What’s so striking about the movie is the way most of it plays out like a legal thriller, in which a human attempts to explain why he has the ability to speak on a planet where most humans do not. Although its final moments turn Planet of the Apes into a warning about the atomic age, the movie’s depiction of its titular planet is interesting long before then.
3. Akira (1988)
Plenty of great movies have been made about the fallout from the dropping of the atomic bomb on Japan, but none imagines a more terrifying future than Akira.
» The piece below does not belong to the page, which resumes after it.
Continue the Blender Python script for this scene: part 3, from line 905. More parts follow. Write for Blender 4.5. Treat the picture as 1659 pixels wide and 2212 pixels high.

Set in a world in which an atomic bomb was dropped on Tokyo 30 years earlier, the movie follows a young boy who is attempting to save his friend from a government experiment. When his friend’s powers begin to manifest, though, we see the secrets of the Japanese government on full display, as well as a horrifying metaphor for the trauma of living through the atomic bomb.
2. Wall-E (2008)
Set on a version of Earth that’s covered in trash and has long since been abandoned by the human race, Wall-E tells the story of a trash collector robot who inadvertently discovers that Earth can be saved. The journey he goes on, which eventually turns into a love story, is beautiful in its own right, but Wall-E also imagines a future in which mankind still exists, though it has been almost entirely immobilized.
Its version of Earth, one in which the entire planet is now a desert, is even more stark, and Wall-E remains one of Pixar’s most overt political statements and one of its very best movies.
1. Blade Runner (1982)/Blade Runner 2049 (2017)
The world of Blade Runner and its sequel feels so vividly realized, from its futuristic, pyramid-like architecture to its hologram technologies, that it almost runs away with this competition. The production design in both of these movies is legendary, as is the idea of replicants who are almost impossible to distinguish from people.
When combined, these two movies suggest a world both entirely remote from our own and somehow familiar, and it’s that combination that makes both movies so alluring.